Ma tu li guardi i reality show?
Quando svolgo le mie lezioni all’Università della Terza Età, mi piace stuzzicare i miei allievi e farli ragionare in maniera critica sui nuovi, ma soprattutto sui vecchi mass media, quelli che sembra tutti conoscano già perfettamente. Una volta ho chiesto loro se guardavano i reality show. Figuriamoci. “I reality fanno schifo!”, “Mai visti”, “Il Grande Fratello è una porcheria”, “Volgari”, “Basta!”, il tutto condito da varie esclamazioni venete sulla degenerazione della televisione e su quanto fosse migliore una volta.
Immagino che anche voi, se interrogati sui reality, scuotiate la testa con decisione. Si sa, i reality son spazzatura. Ma ne siete realmente sicuri? Siete davvero certi di non vedere attualmente alcun reality show?
Siete davvero certi di non vedere attualmente alcun reality show?
Ciò che mi preme spiegare ai signori che vengono ad ascoltare le mie lezioni e in questo momento anche a voi che mi leggete, è un concetto molto semplice e chiaro: la televisione evolve di continuo, anche sotto i vostri occhi. Sono passati tredici anni dalla messa in onda del Grande Fratello e pensare che il reality show sia cristallizzato in quel format è sbagliato e riduttivo. Come per la maggior parte dei mezzi di comunicazione, il cui linguaggio muta a gran velocità, anche la tivù non si è fermata, nonostante sia il media che meno evidenzia cambiamenti immediati e nonostante la televisione italiana non brilli certo per innovazione. Tuttavia anche da noi il reality ha cambiato pelle, trasformandosi in un prodotto tentacolare, variegato, poliedrico. Qualcosa capace di declinarsi in una miriade di varianti. Alcune mediocri, altre pregevoli.
Oggi i tipi di reality che vanno di più sono certamente il talent show e il docu reality. Il primo è il format più longevo e di maggior successo. Esistono talent dedicati ai tatuatori, ai pasticcieri, ai cuochi, agli stilisti, tra poco anche agli scrittori (vedi alla voce Masterpiece, in onda il prossimo autunno su Rai3). Talent dove ovviamente si balla, si canta, si recita, ma si possono anche mostrare le proprie doti da drag queen o da barzellettiere.
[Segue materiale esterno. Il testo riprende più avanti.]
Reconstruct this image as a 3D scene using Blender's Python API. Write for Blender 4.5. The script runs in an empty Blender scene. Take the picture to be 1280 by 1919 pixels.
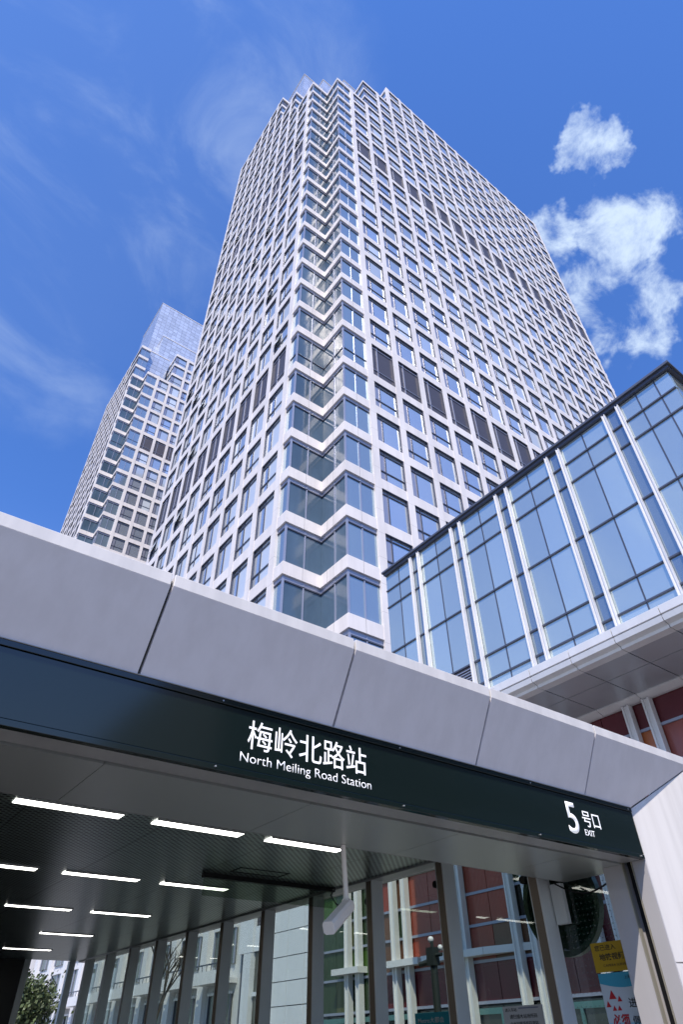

La Corrida è stata, in fondo, la primissima forma di talent show, con la differenza che alla gente bastavano quei due minuti di celebrità per appagare il proprio lato narciso. L’avvento dell’uomo comune come protagonista del gioco ha fatto sì che quei minuti non bastassero e che orde di persone si convincessero di avere il Dono e che valesse la pena farsi sputtanare il mondovisione da Morgan e Simona Ventura cantando Figli delle stelle, per avere soldi e fama.
Poi ci sono i docu reality. A questo sottogenere appartengono i vari Il boss delle torte, Miami Ink, SOS Tata (“È tanto utile, lo guardo sempre” mi ha risposto una signora durante la lezione), Affari di famiglia, Gli eroi del ghiaccio… in pratica quei programmi in cui, a differenza dei talent, non serve dimostrare di saper fare qualcosa, basta fare già qualcosa: si mette una telecamera in un luogo di lavoro (tranne gli uffici, troppo noiosi) e il gioco è fatto. A tener banco sono le normali dinamiche lavorative, capaci di farci affezionare a personaggi che hanno una vita avventurosa tanto quando il nostro macellaio sotto casa, ma a differenza sua ci danno l’opportunità di spiarla.
Il sottobosco è ampio e diversificato. Non ho citato per esempio quei reality dedicati al restauro di oggetti e persone (Extreme Makover Home Edition, Bisturi), quelli dedicati alle malattie (Malattie Imbarazzanti), quelli sui viaggi (Pechino Express), ma anche il mix di talent e docu.
Siamo circondati da reality show, immersi, sommersi.
Siamo circondati da reality show, immersi, sommersi. E la cosa che più dovrebbe stupirci e minare le nostre convinzioni, è che non tutti fanno così schifo come andiamo ad affermare sicuri in giro, ma che addirittura possono divertirci, se fatti bene.